In a twist straight out of New York City Hall politics, Hassan Naveed, the former head of the Office for the Prevention of Hate Crimes, has quietly slipped back into municipal government while still suing the city over his exit from the last administration. Naveed is now serving as chief of staff to Deputy Mayor Renita Francois, a role that puts him back in the orbit of the same hate‑crime prevention work he once led and then publicly fought over after his abrupt dismissal in April 2024.
Return confirmed by New York Post
According to the New York Post, Naveed announced his comeback on LinkedIn, writing that he was "thrilled" about the new job and thanking Deputy Mayor Renita Francois for the opportunity. The outlet reports that he has rejoined city government as chief of staff to the deputy mayor for community safety, even as he presses ahead with a lawsuit against the City of New York over his 2024 firing. The Post also notes that Naveed recorded a conversation cited in his legal complaint, although that audio has not been made public.
How he got here
Naveed was tapped in October 2022 to serve as executive director of the Office for the Prevention of Hate Crimes and ran the small unit for roughly a year and a half before being shown the door in April 2024. After his ouster, reporting by Gothamist detailed the swift backlash, including a letter of support from several City Council members and community groups who criticized the move.

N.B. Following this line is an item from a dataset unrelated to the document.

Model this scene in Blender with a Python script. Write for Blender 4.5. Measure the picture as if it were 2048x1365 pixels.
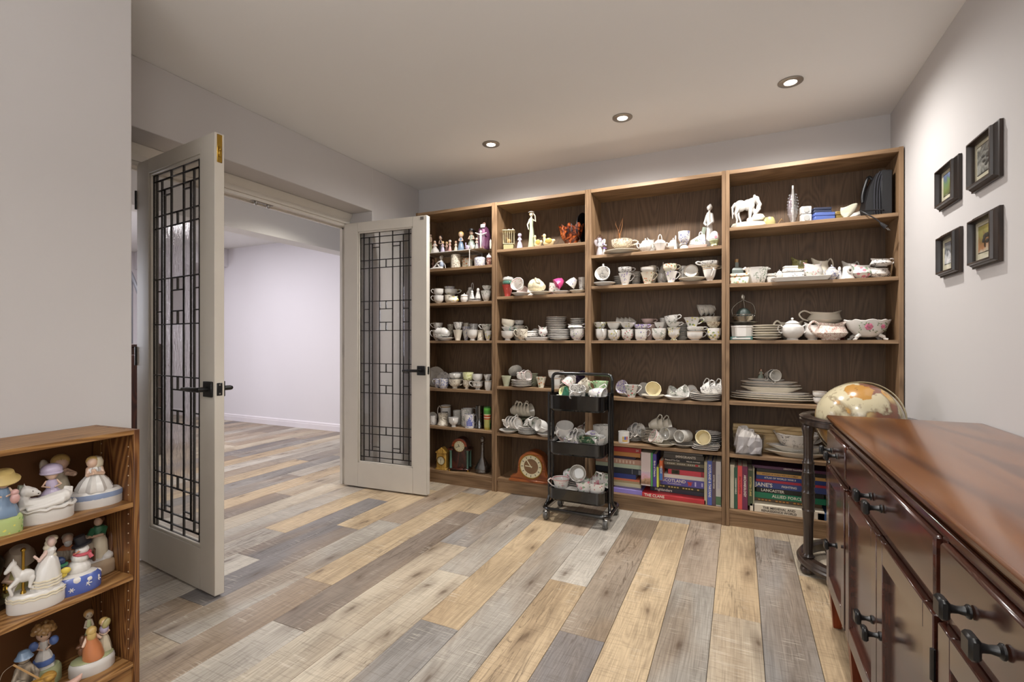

Even after his firing, Naveed did not fully exit the city’s policy scene. He later turned up on Mayor‑elect Zohran Mamdani’s community safety transition committee, where he was listed as one of the advisers shaping the incoming administration’s approach. Mamdani’s transition roster names him as part of that panel.
What the lawsuit alleges
The lawsuit, as described in court papers quoted in coverage, claims that Naveed "experienced repeated discrimination on the basis of his Muslim religion and his South Asian ethnicity" and that his role was curtailed following the Oct. 7, 2023 attacks, which set off intense internal debates at City Hall. The complaint cites a remark attributed to then Mayor Eric Adams, who allegedly said, "I don't know the difference between a Palestinian, Palestinian, Arab, Muslim, I have no idea," a line that Naveed’s attorneys argue signals discriminatory intent. That excerpt appears in the New York Post report.
A spokesperson for Adams told the Post that Naveed was fired for "poor performance" and that the former administration plans to defend its actions in court. The case, in other words, is very much alive even as its central figure settles back in at a City Hall desk.
Why the new role matters
On March 19, 2026, Mayor Zohran Mamdani announced the creation of the Office of Community Safety and appointed Renita Francois as deputy mayor to run it, according to a City Hall press release. That new office is set up as a coordinating hub for the Office for the Prevention of Hate Crimes and several other units.
The administration’s own framing casts the Office of Community Safety as the nerve center for gun‑violence prevention, mental‑health crisis response, hate‑crime prevention and victim services. That puts Naveed, as Francois’s chief of staff, right back in the thick of the policy terrain he previously managed and later litigated over. For supporters and skeptics alike, his return is likely to be read as an early test of how the Mamdani team blends its personnel choices with its public safety agenda.
Legal angle
Naveed’s decision to step into a senior post while his complaint is still pending does not automatically affect the lawsuit’s standing. Legal experts note that taking a new or even related job rarely wipes away alleged past harms, and reinstatement alone does not typically end a discrimination case. The complaint remains on the public record and could move forward while Naveed continues in his current role.
The city, for its part, has indicated it will fight the allegations, according to reporting. How the case plays out could shape how future administrations handle messy breakups with political appointees who later find their way back into the halls of power.